The STMicroelectronics case study details how using this approach with the Catapult HLS Platform, their Imaging Division team quickly developed an image signal processing (ISP) device derivative for the automotive market and still meet the ISO 26262 requirements of the design.
STMicroelectronics' Imaging Division, which has been using an HLS methodology since 2007, has developed an ingenious parameterised template/library system that helps the group reuse common functions described in C++. The major benefit of the HLS flow with templates is that it reduces development time and cost with no compromise in results and design quality (see Table 1). Using the flow, the team created the design 3X faster than hand-coding, and a single designer can perform verification, typically eliminating the need for a separate verifier resource.
Table 1: The benefits of the HLS flow
In the case of Bosch Visiontec, the team used an initial Matlab model to write synthesisable C++ based on its automotive vision SoC specification. It then created parameterised functions across multiple designs. Each of the algorithms evolved during the development stage. By using Catapult HLS, the team simply changed constraints in the tool and re-ran the design flow to examine the results. This allowed them to validate the algorithms and see the effects on area and performance. The team also could explore micro-architecture changes without changing the C++ code. In addition, the team modified the clock frequency and synthesised the C++ code using Catapult without a change in the directives to meet the post-synthesis timing specification. This allowed them to converge on the right architecture for their design.
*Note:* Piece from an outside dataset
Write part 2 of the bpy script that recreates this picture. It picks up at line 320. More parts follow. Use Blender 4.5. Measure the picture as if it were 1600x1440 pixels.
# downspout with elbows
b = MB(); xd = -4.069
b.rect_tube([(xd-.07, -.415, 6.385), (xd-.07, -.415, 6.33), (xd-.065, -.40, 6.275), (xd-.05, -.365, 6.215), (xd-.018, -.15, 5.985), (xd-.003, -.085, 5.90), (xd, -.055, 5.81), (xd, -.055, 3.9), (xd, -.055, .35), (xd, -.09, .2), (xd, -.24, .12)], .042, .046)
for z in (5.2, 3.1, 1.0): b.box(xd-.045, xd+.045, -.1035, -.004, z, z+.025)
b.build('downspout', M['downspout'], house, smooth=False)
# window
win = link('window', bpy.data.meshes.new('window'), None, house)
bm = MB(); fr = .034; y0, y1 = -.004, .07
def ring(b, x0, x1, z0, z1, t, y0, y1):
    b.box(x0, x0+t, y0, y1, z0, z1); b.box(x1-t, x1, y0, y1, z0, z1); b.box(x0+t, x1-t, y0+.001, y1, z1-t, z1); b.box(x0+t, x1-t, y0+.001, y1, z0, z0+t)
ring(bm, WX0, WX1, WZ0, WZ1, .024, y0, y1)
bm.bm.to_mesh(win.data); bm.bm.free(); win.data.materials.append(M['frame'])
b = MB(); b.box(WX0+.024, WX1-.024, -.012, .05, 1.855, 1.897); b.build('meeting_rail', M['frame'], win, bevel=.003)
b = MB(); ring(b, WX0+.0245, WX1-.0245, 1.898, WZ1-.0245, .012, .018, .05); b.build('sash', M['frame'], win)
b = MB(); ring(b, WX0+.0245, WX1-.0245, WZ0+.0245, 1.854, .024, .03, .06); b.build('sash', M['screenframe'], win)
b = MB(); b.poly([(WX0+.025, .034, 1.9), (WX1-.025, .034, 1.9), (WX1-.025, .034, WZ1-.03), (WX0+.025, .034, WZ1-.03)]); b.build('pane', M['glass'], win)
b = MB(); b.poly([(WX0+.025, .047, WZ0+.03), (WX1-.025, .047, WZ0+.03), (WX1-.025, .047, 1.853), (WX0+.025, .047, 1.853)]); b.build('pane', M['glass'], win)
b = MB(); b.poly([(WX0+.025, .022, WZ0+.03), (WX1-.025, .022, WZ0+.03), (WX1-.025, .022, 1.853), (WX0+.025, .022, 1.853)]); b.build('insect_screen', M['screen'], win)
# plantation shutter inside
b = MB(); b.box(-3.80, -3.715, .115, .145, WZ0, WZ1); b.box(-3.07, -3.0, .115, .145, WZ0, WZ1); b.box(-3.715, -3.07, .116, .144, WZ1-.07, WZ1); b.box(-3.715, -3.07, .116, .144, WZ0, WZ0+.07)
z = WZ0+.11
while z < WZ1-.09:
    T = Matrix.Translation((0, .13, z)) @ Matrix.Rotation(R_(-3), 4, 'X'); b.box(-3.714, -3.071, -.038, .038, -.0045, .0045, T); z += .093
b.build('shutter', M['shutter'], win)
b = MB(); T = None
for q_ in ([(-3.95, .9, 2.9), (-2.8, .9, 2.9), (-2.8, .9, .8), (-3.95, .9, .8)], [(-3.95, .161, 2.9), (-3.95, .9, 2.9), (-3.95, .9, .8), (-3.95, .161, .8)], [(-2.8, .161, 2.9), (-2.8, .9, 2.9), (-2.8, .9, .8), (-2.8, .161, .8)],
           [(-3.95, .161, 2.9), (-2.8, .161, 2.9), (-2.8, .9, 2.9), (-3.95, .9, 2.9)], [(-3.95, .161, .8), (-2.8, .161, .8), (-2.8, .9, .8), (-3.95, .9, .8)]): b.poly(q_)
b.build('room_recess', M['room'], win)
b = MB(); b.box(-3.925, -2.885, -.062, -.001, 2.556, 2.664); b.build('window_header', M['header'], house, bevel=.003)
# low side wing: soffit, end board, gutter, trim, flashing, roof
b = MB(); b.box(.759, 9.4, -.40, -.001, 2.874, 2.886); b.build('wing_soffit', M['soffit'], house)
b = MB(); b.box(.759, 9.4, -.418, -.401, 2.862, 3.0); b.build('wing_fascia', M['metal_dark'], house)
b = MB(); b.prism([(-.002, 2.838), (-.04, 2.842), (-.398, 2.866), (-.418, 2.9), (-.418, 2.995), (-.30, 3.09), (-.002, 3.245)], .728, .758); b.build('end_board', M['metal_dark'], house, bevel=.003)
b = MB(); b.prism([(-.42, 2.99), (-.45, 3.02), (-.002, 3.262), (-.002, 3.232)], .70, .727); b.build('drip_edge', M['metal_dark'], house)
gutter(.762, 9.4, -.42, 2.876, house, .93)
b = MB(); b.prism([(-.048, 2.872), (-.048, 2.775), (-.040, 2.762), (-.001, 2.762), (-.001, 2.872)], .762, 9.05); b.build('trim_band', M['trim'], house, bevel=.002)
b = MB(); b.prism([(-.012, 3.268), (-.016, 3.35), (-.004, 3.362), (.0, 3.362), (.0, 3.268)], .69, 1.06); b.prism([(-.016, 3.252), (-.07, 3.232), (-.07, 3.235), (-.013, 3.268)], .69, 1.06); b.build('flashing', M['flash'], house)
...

Then to catch bugs prior to synthesis, the team employed Catapult Property Checking (CPC), which cut weeks off verification debugging time, as CPC identifies and formally proves hard to find issues like uninitialized memory reads and divide-by-zero violations. The team then used the SCVerify flow within the Catapult HLS Platform to automatically generate the infrastructure for verifying the functionality of the Catapult-generated RTL against the source code, and they reused the original C++ testbench. This eliminated further verification cycles that would have been required if they had started with the older, traditional RTL-coding approach.